Dr. Lila Harper

Reoccurring Problems in APA Formatted Theses

 

Using hyphens

 

Read APA, pp. 89-94 291 on hyphens. Notice that some words are always hyphenated (check Webster's Collegiate Dictionary to determine spelling); some prefixes in APA are never hyphenated. Words ending with "-ly" are not hyphenated. The placement of words can determine if hyphenation is required. If two words create a compound modifier, they are hyphenated. This situation commonly occurs with ages. We may speak of a class of 8-year-old students and hyphenate the compound phrase "8 year old" because the word "students" follows that phrase. However, if the sentence is styled "a class of children 8 years old," there are no hyphens because no noun follows the phrase. Microsoft Word will usually recognize this grammar problem, but not always. Similarly, in the case of the t test, you would hyphenate "t-test analysis," but not "performance of a t test" (see top of p. 94).

 

If two or three words are linked together, hyphens, not dashes are used. Dashes—also more technically known as "em dashes"—link phrases together. A dash can be made by typing two hyphens together. There should be no space on either side of the hyphens. Microsoft Word will push the two hyphens together to make a dash if that preference is selected. Type the two hyphens, then a letter, then a space, and see if that preference is activated. However, that preference may not be available if you use a pre-formatted table of contents. The graduate office requests that one form of the dash be used consistently throughout the thesis: either the two-hyphen form or the longer single dash.

 

Using quotation marks

 

Always use quotation marks around exact phrases and provide a page number for the quotation (unless the source is electronic). Indicate any changes to the quotation with square bracket or ellipsis points. There must be spaces between each ellipsis point.

 

As more and more material is available electronically, we benefit from greater access to international material. That means that some of your source material will be written in British, not American, English. There are some differences in punctuation and capitalization rules between the two forms of written English. The biggest headache involves the use of quotation marks. It is not acceptable to merely copy the format used in your source. Follow the APA style manual instructions and change the type of quotation mark used in your sources if necessary. Use double quotation mark around quoted material and titles of articles mentioned in your text (but not in the Reference page). Only use the single form of the quotation mark for quotations within quotations. (The UK uses the single form instead of the double form.) Always place periods and commas inside the quotation marks, colons and semicolons outside. (The UK places all punctuation marks outside the quotation marks.)

 

As with the hyphens, use the same type of format for quotations consistently throughout the thesis. Microsoft Word's default form is a "smart quote" that makes a distinction between opening and closing quotation marks. Make sure the marks are curving in the correct direction.
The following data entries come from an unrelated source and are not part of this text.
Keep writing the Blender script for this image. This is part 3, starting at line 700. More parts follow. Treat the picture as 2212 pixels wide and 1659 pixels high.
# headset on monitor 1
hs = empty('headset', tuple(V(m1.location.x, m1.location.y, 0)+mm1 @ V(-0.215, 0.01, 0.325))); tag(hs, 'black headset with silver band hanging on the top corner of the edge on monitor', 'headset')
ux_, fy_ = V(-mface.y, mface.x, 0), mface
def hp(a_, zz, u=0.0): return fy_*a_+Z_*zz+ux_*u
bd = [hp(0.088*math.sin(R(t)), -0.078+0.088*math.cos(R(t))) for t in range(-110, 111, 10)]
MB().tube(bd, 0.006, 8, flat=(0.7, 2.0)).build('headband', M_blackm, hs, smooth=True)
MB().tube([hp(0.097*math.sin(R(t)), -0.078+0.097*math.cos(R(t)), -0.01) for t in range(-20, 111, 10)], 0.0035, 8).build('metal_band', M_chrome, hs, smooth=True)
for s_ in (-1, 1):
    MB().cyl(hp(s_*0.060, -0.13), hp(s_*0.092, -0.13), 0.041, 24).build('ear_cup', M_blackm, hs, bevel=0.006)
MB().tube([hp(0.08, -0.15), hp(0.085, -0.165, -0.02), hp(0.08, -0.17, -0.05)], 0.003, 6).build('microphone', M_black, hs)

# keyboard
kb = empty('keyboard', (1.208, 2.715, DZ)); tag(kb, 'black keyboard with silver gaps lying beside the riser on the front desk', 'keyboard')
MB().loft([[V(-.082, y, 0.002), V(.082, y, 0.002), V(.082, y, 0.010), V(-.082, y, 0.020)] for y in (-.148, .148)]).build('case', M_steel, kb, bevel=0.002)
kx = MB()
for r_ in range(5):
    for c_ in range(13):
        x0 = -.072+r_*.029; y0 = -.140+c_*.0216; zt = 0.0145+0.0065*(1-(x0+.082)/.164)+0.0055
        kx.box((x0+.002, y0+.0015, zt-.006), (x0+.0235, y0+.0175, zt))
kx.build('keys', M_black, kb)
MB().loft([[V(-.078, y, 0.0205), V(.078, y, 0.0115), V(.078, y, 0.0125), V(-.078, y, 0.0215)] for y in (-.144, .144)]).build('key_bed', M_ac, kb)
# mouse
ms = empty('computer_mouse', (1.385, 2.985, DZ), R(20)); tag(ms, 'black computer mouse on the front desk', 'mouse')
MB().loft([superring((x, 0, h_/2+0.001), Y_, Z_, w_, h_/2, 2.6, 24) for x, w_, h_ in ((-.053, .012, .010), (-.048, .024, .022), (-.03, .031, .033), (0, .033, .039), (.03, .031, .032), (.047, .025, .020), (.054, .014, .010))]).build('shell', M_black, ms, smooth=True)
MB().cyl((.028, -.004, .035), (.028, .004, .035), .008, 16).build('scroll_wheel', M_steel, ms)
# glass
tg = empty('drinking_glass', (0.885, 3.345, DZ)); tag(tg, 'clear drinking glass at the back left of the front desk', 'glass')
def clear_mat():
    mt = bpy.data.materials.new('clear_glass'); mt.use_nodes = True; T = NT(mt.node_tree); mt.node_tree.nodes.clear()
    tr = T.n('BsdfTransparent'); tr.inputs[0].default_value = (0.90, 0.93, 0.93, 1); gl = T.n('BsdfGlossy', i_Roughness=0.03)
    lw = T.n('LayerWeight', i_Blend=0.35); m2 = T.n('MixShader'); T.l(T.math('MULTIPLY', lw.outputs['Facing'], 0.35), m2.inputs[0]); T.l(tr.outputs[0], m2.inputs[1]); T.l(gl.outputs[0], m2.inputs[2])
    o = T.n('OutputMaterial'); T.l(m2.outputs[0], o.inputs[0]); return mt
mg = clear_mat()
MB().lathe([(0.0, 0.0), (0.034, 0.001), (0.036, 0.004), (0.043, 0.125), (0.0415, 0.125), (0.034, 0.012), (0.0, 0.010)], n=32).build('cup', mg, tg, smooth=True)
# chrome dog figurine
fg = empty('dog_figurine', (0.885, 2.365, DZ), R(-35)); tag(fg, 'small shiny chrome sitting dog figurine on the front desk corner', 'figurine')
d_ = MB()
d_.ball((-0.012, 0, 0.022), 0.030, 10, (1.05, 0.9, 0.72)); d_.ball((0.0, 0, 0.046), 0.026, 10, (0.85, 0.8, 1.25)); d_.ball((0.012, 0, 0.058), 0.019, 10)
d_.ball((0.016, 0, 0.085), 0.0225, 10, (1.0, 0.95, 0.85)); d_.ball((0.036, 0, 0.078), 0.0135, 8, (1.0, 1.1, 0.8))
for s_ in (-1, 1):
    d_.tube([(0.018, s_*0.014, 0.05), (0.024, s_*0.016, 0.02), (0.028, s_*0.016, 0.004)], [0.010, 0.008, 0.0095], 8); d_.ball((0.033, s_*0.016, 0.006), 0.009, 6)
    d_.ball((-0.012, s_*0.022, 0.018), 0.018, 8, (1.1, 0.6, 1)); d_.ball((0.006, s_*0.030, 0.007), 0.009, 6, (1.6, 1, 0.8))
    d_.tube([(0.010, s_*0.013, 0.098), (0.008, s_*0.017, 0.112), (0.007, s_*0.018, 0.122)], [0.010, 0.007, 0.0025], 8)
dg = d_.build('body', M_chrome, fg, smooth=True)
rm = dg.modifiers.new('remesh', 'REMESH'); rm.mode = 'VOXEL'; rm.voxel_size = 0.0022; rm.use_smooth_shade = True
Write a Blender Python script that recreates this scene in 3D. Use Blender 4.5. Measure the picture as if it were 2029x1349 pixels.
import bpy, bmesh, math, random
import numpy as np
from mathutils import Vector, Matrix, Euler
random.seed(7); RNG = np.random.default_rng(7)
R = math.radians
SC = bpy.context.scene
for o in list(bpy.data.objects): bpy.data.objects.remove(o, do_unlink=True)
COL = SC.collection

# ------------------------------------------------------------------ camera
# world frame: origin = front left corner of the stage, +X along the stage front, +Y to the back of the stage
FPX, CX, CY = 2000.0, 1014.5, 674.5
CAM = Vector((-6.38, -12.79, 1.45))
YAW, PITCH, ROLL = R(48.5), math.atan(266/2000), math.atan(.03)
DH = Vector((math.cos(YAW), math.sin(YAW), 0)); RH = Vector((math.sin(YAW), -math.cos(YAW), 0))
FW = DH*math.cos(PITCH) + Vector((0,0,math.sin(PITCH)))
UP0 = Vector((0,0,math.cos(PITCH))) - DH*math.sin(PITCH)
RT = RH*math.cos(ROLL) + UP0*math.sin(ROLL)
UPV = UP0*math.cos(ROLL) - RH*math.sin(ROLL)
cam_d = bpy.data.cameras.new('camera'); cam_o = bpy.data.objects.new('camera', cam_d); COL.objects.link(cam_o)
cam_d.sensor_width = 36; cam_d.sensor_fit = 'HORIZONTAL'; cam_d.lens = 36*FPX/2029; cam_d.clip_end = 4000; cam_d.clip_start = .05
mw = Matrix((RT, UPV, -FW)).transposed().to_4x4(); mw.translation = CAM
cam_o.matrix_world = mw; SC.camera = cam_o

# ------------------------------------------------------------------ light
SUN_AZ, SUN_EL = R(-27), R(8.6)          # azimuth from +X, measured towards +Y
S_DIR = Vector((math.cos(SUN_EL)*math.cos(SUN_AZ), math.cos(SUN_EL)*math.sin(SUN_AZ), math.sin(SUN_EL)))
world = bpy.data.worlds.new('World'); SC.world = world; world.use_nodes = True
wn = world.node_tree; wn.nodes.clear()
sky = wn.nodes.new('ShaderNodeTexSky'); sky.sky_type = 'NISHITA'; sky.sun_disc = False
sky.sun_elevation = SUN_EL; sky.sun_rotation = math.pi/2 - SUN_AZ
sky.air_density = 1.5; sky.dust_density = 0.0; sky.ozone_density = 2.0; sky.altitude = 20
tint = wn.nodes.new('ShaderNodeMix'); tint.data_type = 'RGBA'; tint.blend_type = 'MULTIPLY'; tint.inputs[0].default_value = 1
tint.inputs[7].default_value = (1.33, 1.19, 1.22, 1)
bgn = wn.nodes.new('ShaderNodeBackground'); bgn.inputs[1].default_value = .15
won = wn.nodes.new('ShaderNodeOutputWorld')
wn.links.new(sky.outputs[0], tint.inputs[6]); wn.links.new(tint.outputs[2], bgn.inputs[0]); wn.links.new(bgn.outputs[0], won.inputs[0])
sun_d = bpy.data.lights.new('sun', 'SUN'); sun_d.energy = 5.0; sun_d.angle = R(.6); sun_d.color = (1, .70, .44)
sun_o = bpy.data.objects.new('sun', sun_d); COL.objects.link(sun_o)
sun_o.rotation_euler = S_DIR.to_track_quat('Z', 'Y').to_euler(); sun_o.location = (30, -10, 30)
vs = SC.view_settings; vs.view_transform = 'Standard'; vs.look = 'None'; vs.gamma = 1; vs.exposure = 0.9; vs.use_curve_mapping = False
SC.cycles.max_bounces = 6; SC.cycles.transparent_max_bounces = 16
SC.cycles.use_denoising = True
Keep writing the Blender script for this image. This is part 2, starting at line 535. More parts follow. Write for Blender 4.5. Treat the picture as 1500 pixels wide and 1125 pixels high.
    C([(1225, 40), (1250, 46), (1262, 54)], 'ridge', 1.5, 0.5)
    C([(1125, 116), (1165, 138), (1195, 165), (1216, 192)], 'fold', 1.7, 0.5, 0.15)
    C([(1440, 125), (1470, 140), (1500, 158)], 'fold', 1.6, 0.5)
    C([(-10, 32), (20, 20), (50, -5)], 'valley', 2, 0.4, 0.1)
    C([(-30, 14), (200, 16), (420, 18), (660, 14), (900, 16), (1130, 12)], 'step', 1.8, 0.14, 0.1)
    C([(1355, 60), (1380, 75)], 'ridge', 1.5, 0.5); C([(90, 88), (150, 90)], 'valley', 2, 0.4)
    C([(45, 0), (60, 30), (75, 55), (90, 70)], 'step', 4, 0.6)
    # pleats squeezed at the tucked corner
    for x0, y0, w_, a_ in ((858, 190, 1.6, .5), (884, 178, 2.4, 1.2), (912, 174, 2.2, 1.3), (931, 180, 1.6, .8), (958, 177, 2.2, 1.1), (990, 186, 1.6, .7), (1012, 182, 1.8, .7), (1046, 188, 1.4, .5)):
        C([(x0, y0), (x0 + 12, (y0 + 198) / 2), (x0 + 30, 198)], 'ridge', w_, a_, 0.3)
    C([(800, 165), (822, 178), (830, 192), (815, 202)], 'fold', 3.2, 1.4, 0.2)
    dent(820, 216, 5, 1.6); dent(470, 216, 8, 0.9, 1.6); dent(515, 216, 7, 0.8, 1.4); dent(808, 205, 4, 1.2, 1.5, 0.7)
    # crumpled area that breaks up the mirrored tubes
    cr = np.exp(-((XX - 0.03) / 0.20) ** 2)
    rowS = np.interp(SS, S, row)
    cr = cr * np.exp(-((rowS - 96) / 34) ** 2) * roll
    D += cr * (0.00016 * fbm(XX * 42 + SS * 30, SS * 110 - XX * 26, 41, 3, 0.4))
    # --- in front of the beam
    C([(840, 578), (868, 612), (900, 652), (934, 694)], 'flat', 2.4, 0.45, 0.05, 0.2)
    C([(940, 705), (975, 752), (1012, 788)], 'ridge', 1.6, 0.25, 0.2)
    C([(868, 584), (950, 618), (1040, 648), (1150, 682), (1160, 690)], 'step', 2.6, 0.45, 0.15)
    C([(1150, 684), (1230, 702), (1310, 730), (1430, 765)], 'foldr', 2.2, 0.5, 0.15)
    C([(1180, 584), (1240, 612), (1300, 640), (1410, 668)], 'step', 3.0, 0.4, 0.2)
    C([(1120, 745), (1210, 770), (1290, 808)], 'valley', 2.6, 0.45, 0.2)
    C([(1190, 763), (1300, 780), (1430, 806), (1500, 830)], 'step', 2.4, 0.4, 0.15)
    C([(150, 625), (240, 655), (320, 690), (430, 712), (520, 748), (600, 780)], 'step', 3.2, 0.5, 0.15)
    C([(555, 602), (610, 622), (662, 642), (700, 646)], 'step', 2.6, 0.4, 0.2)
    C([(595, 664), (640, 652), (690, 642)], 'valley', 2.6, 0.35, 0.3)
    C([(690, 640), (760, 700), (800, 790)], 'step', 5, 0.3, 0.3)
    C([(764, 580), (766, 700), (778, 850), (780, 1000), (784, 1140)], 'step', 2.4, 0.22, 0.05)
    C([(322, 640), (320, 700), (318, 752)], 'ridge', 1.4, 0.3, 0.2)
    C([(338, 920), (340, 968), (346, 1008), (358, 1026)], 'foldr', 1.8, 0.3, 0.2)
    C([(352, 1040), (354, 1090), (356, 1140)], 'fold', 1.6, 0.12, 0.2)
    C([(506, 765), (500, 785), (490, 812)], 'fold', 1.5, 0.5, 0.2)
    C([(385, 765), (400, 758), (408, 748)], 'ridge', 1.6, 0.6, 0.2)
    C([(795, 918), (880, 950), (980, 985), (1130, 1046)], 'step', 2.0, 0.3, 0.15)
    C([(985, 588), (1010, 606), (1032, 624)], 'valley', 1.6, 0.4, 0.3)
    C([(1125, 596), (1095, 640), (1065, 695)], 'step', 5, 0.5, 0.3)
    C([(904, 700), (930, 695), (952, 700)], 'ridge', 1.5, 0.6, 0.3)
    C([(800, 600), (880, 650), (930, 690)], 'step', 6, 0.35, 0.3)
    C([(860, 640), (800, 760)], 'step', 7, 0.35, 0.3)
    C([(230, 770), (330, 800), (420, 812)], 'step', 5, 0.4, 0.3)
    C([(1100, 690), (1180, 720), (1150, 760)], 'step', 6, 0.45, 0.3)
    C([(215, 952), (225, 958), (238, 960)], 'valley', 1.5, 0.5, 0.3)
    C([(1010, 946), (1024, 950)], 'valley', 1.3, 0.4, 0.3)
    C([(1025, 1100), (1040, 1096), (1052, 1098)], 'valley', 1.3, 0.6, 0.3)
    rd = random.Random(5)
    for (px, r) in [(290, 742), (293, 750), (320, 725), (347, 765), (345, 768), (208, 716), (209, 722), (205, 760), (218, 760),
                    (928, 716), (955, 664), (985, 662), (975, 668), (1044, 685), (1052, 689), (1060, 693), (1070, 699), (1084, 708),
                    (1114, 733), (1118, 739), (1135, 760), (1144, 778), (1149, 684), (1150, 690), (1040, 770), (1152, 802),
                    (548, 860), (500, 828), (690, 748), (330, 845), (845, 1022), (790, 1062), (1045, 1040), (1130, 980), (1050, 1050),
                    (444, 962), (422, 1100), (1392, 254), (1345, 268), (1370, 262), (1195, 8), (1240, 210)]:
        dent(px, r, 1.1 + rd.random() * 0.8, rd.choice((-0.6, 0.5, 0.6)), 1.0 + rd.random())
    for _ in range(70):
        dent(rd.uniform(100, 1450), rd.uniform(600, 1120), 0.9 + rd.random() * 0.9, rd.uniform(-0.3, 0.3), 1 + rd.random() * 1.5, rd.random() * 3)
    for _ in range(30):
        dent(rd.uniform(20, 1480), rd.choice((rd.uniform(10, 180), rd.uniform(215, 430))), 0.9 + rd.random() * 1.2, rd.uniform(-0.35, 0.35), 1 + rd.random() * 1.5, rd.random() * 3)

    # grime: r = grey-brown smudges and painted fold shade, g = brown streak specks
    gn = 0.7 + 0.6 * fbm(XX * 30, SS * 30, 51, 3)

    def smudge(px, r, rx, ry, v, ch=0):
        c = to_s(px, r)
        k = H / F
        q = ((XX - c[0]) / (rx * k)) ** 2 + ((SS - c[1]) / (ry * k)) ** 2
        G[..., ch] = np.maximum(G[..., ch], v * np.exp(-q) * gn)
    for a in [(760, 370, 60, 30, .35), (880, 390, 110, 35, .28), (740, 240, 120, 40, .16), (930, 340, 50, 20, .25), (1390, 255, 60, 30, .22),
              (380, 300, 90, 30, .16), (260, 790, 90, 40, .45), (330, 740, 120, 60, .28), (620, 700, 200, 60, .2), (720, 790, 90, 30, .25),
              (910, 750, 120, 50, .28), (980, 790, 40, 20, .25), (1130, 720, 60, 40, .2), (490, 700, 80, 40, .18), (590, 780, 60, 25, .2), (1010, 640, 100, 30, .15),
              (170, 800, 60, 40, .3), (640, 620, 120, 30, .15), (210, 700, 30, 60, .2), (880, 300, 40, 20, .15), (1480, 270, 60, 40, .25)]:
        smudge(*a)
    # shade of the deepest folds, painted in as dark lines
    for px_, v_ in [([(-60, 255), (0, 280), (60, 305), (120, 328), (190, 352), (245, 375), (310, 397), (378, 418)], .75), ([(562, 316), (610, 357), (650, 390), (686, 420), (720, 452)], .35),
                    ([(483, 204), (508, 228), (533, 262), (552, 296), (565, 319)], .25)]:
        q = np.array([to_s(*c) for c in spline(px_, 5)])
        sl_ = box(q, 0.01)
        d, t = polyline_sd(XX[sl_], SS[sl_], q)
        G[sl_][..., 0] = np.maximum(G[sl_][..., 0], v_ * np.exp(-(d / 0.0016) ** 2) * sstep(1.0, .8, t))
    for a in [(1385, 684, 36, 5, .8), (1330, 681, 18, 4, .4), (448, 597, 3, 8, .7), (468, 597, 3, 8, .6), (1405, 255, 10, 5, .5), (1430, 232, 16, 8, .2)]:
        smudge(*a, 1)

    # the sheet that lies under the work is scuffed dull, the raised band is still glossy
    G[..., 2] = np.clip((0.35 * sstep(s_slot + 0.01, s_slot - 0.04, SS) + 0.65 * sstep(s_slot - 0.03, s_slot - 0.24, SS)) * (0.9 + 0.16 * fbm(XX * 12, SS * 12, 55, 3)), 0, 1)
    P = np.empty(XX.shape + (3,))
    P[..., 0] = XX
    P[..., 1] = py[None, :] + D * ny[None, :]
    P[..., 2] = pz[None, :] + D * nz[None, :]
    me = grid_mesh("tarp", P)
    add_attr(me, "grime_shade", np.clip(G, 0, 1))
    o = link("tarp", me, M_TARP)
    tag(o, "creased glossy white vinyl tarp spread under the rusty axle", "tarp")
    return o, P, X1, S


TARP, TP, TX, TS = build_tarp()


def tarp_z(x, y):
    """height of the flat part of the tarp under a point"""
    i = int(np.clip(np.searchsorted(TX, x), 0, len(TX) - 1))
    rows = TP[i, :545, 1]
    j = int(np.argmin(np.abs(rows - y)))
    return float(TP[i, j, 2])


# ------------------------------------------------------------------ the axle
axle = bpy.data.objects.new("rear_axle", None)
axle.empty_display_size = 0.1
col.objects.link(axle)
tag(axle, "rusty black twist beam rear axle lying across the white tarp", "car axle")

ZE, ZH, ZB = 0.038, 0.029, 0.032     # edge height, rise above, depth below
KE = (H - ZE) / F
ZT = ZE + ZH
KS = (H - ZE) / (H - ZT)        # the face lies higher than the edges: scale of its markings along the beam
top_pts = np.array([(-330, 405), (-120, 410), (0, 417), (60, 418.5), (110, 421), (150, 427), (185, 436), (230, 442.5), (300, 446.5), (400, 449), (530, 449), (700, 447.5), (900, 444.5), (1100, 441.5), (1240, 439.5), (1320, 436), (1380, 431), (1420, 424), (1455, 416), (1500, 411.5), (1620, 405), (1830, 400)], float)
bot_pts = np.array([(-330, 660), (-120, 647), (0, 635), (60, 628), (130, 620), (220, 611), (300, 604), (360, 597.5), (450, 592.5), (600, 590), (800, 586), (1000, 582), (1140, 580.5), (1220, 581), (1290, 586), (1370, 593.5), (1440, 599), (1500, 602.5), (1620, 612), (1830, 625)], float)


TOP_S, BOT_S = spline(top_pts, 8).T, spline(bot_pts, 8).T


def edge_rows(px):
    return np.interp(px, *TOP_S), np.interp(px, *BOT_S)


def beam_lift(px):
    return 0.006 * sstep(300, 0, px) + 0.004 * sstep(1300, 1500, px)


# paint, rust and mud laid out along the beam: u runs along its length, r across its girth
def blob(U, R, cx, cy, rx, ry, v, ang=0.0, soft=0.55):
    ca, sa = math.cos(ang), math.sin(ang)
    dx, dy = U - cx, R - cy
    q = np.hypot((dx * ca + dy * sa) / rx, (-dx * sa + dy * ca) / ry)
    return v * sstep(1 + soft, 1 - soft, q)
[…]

This preference can be turned off to produce the straight-line marks you see in this document. The straight-line quotation marks are also commonly used in website documents, so if you copy and paste material from a website, be aware that the punctuation format may differ from the rest of your text (and I will notice that).

 

Using numbers

 

Read the section of number use on pp. 122-129 very carefully and examine the literature to observe how numeric data is reported.

 

APA states on p. 108, "Write out abbreviations for metric and nonmetric units that are not accompanied by numeric values (e.g., measured in centimeters, several pounds)."

If there is a numeric value with a measurement listed in APA list of measurements (pp. 106-108), you must use abbreviations rather than writing out the full word (e.g., 5 min., 30 sec., 4 m., not 5 minutes, 30 seconds, 4 meter).